His Western backers, frustrated after pouring more than 100,000 troops and billions of dollars of aid into Afghanistan with little in return, have demanded strong action from Karzai, whose reputation has been tarnished by his fraud-ridden re-election and rampant corruption and mismanagement.
"My feeling is that President Karzai is sincerely committed to implementing his pledges," said Ettore Sequi, the European Union's special representative for Afghanistan and Pakistan.
"The future will tell us but I believe we are going in the right direction.
"The president has expressed what is his programme, what is his vision and analysis of the realities and what he believes are the priorities."
"We should encourage him in implementing his programme."
The nature of his election win - with almost a million fake votes "cast" in his favour - highlighted astounding levels of graft in Afghanistan, now billed by Transparency International as the world's second most corrupt country - second after Somalia.
That in turn led to questions in the United States, Britain and other Nato countries involved in the war against the Taliban, about the value and wisdom of continuing support.
As polls indicated popular support for the war falling, leaders including the US president, Barack Obama, British Prime Minister Gordon Brown and Nato's secretary general, Anders Fogh Rasmussen, began browbeating Karzai to prove his worth.
Washington has increasingly expressed concern about Karzai's reliability as a US ally and effective head of state, but with Thursday's speech, he seems to have passed the first test.
Pledges to do better included eradicating corruption, putting the country's security in Afghan hands in five years, and creating jobs for unemployed youth - fertile ground for Taliban recruitment.
He promised to deal with opium production - 90 per cent of the world total - which also feeds corruption and the insurgency, and to hold a "loya jirga", or inclusive national conference, on forging peace.
Going some way towards healing the wounds that have festered in recent months, he said Kabul would host a conference "to open a new chapter in cooperation and assistance between Afghanistan and the international community".
With foreign troop deaths approaching 500 for this year alone, the United States is bearing the major burden of the war, and is keen to switch emphasis from battle to training the Afghans.
But the US defense secretary, Robert Gates, said on Thursday it was too soon to set a timeline to transfer security duties from Nato-led troops to Afghan forces, as proposed by Britain.
Western officials have given Karzai six to eight months to show solid progress before donors seriously consider pulling the plug.
Clinton made it clear that Karzai's past cabinets - including warlords, drug dealers, accused rights abusers - have "raised questions" about his "commitment to not only fight corruption but to actually deliver results".
"I have made it clear, as have others, that we would far prefer that the president have people in the cabinet with professional skills, with experience and expertise who can actually do the work that is required," Clinton said.
Producing an acceptable cabinet will not be easy, a European diplomat said on condition of anonymity.
"He has to reward the people who delivered votes to him, but he is under enormous pressure from the international community to put the people they want into positions of power," he said.
"It's a delicate balance.

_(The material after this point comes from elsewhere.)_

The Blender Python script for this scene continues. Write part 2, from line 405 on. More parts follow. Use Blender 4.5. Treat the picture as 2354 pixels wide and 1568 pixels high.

But he has made promises to too many people, so that is his protection - there have to be losers."
For Washington, Karzai has transformed himself into a man the administration believes it can work with - but one it intends to keep an eye on.
"The commitment that we heard today from President Karzai gives us all a very strong base on which to measure the actions taken by his government," Clinton told reporters.
"We're going to, along with the people of Afghanistan, watch very carefully as to how that's implemented."